Data ::

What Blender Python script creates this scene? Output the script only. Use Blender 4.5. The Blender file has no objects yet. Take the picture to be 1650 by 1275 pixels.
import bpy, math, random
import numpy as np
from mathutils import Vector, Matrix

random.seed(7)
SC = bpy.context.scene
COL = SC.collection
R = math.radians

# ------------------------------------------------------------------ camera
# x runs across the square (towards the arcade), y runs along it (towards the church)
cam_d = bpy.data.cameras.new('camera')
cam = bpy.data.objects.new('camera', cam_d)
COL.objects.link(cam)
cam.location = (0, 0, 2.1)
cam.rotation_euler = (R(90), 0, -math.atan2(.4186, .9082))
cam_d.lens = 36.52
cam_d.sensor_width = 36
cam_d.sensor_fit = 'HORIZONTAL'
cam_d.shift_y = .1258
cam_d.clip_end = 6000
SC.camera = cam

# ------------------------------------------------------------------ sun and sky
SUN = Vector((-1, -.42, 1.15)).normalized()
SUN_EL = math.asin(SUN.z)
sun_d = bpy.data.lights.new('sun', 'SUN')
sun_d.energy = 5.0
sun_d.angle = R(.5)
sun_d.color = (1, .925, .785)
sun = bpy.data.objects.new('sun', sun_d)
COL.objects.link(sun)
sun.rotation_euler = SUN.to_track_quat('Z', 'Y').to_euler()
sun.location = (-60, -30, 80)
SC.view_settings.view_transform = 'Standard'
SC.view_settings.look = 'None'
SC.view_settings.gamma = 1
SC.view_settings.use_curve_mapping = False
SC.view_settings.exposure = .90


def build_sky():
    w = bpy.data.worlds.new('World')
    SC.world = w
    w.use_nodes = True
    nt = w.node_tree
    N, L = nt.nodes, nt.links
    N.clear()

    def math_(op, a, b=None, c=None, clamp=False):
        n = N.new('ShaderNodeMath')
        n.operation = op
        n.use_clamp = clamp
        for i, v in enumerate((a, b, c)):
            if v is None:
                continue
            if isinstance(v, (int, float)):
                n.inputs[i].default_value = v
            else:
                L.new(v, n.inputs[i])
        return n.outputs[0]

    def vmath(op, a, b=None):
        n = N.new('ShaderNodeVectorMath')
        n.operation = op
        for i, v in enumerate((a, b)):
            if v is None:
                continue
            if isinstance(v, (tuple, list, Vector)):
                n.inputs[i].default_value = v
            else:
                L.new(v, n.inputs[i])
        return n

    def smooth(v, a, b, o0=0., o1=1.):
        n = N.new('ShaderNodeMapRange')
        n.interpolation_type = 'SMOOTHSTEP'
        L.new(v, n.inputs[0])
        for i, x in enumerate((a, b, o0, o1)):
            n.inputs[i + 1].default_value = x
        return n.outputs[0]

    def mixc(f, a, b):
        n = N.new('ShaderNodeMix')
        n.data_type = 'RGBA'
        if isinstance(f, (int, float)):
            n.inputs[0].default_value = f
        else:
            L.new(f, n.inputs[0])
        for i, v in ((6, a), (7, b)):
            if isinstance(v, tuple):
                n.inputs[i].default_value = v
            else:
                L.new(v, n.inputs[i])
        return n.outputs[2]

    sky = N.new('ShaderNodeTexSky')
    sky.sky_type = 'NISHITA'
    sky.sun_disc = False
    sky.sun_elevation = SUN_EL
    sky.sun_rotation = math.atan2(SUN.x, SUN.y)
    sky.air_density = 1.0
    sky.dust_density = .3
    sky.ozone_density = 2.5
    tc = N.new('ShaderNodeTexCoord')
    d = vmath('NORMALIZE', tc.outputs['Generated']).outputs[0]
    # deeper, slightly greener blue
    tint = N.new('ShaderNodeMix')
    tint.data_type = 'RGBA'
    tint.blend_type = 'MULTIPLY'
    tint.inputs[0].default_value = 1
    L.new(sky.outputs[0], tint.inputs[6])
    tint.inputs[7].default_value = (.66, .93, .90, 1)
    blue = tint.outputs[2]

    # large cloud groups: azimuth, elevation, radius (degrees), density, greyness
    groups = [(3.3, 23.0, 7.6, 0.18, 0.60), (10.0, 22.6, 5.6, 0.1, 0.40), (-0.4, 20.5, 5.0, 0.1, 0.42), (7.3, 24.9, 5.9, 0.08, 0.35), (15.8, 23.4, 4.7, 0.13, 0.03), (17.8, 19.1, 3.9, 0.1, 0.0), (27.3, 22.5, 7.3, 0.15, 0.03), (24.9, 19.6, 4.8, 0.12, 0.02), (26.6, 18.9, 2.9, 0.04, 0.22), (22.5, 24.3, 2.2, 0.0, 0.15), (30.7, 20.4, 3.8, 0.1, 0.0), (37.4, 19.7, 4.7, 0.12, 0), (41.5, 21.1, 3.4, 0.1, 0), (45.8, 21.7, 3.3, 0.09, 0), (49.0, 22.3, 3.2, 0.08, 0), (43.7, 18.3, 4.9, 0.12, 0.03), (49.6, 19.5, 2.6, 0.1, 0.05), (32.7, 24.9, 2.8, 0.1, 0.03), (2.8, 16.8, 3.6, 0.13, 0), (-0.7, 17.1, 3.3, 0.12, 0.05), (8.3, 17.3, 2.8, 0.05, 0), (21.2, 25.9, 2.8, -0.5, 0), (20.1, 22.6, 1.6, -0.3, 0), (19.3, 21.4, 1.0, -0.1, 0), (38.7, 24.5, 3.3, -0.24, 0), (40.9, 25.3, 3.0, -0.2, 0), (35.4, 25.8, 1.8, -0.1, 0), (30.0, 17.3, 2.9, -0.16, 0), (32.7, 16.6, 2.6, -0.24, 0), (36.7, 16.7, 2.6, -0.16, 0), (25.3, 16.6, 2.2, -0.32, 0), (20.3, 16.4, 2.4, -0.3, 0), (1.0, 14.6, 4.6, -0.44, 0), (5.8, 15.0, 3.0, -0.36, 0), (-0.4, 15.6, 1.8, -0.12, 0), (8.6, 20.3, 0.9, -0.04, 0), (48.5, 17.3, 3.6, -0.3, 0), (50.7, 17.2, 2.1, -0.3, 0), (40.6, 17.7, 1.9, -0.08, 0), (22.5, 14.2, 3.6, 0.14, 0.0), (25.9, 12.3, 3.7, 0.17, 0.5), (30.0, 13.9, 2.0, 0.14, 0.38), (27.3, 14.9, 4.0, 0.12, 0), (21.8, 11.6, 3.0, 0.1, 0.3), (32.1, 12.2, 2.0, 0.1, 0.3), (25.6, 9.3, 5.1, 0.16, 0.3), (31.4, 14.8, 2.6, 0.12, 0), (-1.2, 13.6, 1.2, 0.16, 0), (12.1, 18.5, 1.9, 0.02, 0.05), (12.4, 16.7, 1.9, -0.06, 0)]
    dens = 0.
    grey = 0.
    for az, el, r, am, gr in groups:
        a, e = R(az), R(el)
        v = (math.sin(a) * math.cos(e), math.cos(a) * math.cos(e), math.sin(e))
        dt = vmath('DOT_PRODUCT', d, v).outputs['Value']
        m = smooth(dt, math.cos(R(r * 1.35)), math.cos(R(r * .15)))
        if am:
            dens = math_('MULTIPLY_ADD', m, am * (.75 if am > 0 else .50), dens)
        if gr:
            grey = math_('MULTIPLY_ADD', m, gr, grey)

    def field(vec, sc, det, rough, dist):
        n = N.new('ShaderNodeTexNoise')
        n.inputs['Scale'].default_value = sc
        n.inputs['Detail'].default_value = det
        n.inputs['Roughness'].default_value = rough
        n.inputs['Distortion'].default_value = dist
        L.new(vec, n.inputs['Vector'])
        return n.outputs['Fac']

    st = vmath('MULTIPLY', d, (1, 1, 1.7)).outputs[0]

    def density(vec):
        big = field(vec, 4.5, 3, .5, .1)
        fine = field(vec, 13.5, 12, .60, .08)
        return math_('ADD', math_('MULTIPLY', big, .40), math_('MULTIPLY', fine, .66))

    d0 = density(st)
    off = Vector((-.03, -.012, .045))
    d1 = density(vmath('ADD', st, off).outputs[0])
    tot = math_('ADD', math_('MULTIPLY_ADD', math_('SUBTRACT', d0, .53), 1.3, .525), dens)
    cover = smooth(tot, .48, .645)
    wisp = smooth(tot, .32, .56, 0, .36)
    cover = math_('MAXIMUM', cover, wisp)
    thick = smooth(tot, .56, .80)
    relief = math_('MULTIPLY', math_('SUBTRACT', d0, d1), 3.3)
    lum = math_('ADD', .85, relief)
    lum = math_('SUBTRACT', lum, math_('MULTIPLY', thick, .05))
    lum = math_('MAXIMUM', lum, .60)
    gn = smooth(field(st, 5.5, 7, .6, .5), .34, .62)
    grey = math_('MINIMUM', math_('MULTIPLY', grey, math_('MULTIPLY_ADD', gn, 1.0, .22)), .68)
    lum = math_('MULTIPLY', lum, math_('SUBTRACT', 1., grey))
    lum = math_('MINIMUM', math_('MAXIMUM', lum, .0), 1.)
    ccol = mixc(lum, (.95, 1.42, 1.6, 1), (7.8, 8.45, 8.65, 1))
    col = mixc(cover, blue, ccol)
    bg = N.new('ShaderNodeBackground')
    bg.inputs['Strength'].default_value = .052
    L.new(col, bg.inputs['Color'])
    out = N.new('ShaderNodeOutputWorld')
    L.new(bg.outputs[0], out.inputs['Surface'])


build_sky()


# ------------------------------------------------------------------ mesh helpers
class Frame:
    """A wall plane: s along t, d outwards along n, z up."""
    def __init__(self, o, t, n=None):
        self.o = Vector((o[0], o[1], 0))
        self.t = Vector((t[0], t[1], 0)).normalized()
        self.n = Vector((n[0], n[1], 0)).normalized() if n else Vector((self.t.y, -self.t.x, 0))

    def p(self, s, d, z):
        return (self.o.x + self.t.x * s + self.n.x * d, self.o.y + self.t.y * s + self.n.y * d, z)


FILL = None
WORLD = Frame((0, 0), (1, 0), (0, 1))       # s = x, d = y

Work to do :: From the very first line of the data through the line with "R = math.radians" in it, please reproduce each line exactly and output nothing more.

Answer to the exercise ::
What Blender Python script creates this scene? Output the script only. Use Blender 4.5. The Blender file has no objects yet. Take the picture to be 1650 by 1275 pixels.
import bpy, math, random
import numpy as np
from mathutils import Vector, Matrix

random.seed(7)
SC = bpy.context.scene
COL = SC.collection
R = math.radians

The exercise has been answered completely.